Referential Communication
I have a job interview today. I'm pretty excited about it.
So, about a month ago, I had the opportunity to first watch a referential communication task and then to participate in one. The task was adopted for use in linguistic studies from a social psychology task called the Krause task. More or less, one person describes something to the another person so that the other person can pick the right card or photograph or novel object or what have you. In the morning, I watched a psychologist describe tangrams to a linguist while a student of Communication disorders listened in and tried to identify the same tangrams. It turns out, we do better at things when we can ask questions and in general participate in the "naming" of novel things. (The linguist and the psychologist were allowed to discuss the figures.) Later in the day, I described a set of photographs to someone who had to match their set to mine. We weren't allowed to discuss this time, I just had to describe the photo in as much detail as I thought necessary so that the other participant could pick the right photograph. We got them all right. It turns out, in pretty much line with hypotheses about English speakers, that I mostly use intrinsic and relative frames of reference when I'm describing the orientation of objects. (Intrinsic in that the object is the thing that the orientation is projected from and Relative in that I was the thing that the orientation was projected from.)

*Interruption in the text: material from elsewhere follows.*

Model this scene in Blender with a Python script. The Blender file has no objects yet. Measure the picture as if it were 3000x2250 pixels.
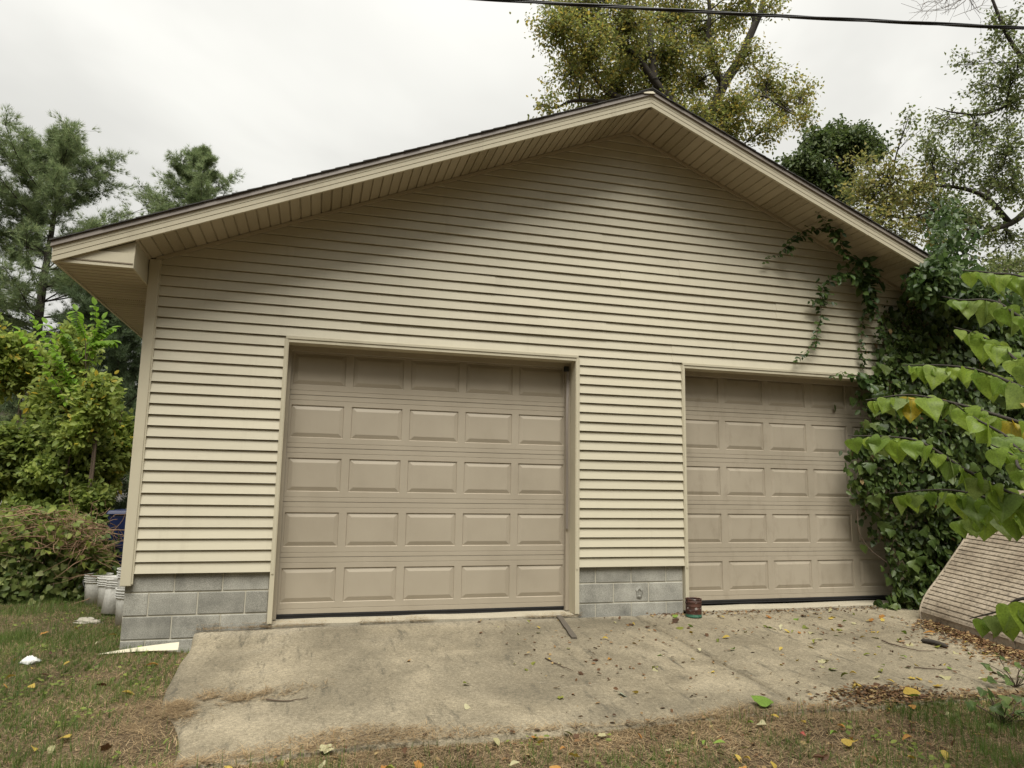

Now, why would anyone want to make people play these little games? Lots of reasons. Its easier to get people to want to participate (and to do well) if your task is fun. If you want to study discourse, you need to get people to talk. If you want to look at, say, spatial frames of reference, you need to get people to talk about things that are oriented in specific ways in space. Or, if you want to study something else that can be done in the form of a matching game.